====== RECORDS PROVIDED ======

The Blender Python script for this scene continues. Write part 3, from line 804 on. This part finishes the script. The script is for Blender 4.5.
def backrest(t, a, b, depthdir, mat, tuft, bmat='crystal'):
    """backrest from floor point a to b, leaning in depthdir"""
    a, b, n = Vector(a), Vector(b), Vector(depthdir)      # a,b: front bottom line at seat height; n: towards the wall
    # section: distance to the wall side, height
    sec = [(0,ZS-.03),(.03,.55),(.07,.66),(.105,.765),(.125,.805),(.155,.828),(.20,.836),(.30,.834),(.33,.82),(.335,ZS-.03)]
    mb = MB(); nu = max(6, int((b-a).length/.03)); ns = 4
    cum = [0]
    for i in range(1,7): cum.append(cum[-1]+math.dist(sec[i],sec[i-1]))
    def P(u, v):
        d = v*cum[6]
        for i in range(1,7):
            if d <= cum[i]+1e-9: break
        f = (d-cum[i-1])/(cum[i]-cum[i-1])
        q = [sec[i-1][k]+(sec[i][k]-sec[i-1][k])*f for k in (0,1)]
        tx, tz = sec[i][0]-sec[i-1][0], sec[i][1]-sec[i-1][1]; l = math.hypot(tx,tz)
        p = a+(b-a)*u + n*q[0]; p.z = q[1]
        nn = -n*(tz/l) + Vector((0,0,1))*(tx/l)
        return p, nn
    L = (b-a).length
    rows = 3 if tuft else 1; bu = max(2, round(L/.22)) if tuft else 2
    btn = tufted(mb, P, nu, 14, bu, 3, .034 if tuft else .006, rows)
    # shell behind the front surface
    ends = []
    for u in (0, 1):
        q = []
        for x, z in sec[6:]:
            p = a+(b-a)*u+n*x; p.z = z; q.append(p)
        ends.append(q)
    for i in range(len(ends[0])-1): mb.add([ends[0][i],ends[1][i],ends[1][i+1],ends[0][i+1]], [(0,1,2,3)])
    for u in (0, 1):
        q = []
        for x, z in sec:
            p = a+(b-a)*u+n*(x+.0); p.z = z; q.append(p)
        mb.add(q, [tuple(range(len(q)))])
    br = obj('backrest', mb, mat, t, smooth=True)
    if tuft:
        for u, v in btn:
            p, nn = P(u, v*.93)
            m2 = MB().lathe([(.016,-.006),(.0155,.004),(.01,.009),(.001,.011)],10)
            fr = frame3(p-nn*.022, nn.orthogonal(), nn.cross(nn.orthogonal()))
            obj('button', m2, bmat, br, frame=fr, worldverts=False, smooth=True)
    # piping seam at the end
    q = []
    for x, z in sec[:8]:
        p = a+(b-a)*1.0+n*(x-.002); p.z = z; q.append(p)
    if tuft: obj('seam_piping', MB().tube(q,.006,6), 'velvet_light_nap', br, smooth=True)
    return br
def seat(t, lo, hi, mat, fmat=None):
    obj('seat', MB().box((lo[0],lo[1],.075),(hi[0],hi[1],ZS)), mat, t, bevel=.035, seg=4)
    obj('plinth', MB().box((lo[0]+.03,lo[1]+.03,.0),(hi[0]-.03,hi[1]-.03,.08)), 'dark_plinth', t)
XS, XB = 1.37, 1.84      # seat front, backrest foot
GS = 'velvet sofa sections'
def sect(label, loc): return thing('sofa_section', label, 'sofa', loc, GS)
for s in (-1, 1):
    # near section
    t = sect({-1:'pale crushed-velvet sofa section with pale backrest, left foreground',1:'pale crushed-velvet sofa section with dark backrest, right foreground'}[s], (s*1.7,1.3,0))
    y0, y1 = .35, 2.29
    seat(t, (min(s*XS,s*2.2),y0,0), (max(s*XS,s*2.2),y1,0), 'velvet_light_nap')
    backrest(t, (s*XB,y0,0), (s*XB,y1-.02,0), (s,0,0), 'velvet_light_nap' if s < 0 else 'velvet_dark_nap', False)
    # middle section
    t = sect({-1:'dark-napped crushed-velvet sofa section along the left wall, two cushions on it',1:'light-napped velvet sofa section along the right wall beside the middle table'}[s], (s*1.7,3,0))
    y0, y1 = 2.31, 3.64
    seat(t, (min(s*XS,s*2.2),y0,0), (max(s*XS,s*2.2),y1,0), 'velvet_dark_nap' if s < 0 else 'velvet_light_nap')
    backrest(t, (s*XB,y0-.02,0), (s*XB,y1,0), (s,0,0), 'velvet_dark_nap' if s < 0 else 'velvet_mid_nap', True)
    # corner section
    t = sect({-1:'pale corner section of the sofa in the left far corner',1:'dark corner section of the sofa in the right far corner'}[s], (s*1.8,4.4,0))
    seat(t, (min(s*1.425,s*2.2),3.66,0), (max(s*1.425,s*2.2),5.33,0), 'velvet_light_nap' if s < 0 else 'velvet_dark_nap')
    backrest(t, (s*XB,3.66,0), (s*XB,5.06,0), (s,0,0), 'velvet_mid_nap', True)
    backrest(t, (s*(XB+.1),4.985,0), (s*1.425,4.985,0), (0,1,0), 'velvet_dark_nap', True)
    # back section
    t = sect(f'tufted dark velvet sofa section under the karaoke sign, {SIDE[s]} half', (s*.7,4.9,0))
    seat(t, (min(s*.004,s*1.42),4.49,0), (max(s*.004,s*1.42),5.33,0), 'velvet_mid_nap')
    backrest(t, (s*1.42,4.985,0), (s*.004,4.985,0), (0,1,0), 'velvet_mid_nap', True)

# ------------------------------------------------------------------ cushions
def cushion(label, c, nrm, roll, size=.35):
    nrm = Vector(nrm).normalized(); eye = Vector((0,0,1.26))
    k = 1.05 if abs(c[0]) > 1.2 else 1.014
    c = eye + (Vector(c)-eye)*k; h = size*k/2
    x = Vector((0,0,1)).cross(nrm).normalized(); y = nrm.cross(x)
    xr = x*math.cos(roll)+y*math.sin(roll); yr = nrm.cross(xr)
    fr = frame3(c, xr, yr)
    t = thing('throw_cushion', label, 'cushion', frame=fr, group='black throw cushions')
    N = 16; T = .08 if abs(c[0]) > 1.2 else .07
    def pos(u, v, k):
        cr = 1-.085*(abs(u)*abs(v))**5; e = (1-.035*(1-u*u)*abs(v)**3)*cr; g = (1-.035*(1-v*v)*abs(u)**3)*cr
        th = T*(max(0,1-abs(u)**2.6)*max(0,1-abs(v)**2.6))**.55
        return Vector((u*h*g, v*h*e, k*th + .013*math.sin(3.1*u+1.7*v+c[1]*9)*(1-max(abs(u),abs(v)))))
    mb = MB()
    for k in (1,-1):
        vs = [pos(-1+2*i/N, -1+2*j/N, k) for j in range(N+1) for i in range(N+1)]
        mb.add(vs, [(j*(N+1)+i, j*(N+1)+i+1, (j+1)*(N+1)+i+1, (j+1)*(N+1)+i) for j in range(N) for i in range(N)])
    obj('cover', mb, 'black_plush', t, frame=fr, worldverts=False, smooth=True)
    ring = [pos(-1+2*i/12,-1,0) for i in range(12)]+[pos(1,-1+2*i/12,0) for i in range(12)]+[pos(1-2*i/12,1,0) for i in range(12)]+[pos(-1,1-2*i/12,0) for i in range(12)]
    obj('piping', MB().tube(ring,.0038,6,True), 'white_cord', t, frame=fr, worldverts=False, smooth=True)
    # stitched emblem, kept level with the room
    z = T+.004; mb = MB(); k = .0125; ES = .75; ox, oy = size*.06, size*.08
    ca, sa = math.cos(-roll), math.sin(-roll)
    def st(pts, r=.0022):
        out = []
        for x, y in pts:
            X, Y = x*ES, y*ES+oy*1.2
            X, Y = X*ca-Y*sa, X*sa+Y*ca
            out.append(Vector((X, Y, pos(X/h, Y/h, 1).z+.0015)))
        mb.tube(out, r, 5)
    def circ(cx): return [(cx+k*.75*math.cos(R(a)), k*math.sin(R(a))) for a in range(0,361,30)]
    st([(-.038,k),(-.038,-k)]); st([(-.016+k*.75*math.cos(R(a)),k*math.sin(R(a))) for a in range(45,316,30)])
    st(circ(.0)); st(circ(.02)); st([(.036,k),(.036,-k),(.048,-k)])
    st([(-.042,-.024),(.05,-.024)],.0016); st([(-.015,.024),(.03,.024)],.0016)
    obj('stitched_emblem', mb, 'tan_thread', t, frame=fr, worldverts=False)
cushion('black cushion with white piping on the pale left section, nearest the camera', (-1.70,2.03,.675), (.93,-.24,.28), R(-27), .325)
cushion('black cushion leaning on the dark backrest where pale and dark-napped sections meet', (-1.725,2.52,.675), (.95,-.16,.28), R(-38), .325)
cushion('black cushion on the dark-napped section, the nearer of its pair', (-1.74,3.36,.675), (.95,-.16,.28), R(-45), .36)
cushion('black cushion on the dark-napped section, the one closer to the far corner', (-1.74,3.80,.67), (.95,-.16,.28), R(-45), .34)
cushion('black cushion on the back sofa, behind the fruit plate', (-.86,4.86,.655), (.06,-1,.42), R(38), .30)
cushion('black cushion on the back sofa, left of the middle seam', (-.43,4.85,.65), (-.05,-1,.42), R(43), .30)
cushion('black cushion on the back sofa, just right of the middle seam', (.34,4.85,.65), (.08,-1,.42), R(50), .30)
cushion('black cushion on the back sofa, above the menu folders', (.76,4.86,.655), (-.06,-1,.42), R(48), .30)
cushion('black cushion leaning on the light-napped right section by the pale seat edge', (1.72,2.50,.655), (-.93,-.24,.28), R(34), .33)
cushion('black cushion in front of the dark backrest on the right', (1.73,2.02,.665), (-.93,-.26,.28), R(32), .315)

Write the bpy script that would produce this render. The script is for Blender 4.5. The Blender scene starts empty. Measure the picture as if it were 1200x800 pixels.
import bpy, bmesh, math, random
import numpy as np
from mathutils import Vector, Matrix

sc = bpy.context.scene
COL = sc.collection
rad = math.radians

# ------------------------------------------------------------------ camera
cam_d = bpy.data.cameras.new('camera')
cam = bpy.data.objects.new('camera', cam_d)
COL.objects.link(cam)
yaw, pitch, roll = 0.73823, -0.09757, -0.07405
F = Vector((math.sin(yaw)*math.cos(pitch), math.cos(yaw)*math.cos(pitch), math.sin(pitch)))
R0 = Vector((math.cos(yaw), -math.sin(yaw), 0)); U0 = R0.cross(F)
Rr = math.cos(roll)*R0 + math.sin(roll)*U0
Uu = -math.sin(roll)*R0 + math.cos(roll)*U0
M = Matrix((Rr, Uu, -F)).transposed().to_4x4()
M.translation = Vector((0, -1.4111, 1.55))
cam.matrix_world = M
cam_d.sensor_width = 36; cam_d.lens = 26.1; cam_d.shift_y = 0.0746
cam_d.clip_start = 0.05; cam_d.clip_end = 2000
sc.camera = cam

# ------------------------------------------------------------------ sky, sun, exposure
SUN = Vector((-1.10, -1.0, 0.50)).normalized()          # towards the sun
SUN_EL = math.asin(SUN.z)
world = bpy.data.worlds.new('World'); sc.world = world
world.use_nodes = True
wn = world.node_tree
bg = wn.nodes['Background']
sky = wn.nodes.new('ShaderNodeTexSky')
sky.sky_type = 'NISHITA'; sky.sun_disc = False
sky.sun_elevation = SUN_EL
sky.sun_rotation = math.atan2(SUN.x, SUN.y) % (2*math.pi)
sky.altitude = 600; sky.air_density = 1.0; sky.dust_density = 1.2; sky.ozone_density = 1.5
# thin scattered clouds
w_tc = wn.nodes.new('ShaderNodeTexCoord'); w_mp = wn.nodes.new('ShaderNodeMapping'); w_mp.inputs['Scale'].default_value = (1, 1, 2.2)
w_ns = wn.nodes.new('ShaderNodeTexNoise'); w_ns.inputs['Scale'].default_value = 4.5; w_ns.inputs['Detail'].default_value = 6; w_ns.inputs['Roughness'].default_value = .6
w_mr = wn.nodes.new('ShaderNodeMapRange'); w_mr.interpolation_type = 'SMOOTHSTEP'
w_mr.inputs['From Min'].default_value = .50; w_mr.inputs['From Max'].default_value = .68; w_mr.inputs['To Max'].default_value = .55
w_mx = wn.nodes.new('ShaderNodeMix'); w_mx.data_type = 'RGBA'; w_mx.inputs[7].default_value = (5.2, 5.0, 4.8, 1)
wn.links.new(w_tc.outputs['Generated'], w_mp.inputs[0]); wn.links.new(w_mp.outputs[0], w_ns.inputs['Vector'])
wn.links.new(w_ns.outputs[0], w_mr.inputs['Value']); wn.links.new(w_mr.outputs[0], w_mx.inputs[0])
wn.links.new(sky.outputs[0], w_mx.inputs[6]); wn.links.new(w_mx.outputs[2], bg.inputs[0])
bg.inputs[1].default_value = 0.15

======

YOUR TASK: Which lines contain "True"? Copy each of them out.

EXERCISE RESULT:
    br = obj('backrest', mb, mat, t, smooth=True)
            obj('button', m2, bmat, br, frame=fr, worldverts=False, smooth=True)
    if tuft: obj('seam_piping', MB().tube(q,.006,6), 'velvet_light_nap', br, smooth=True)
    backrest(t, (s*XB,y0-.02,0), (s*XB,y1,0), (s,0,0), 'velvet_dark_nap' if s < 0 else 'velvet_mid_nap', True)
    backrest(t, (s*XB,3.66,0), (s*XB,5.06,0), (s,0,0), 'velvet_mid_nap', True)
    backrest(t, (s*(XB+.1),4.985,0), (s*1.425,4.985,0), (0,1,0), 'velvet_dark_nap', True)
    backrest(t, (s*1.42,4.985,0), (s*.004,4.985,0), (0,1,0), 'velvet_mid_nap', True)
    obj('cover', mb, 'black_plush', t, frame=fr, worldverts=False, smooth=True)
    obj('piping', MB().tube(ring,.0038,6,True), 'white_cord', t, frame=fr, worldverts=False, smooth=True)
world.use_nodes = True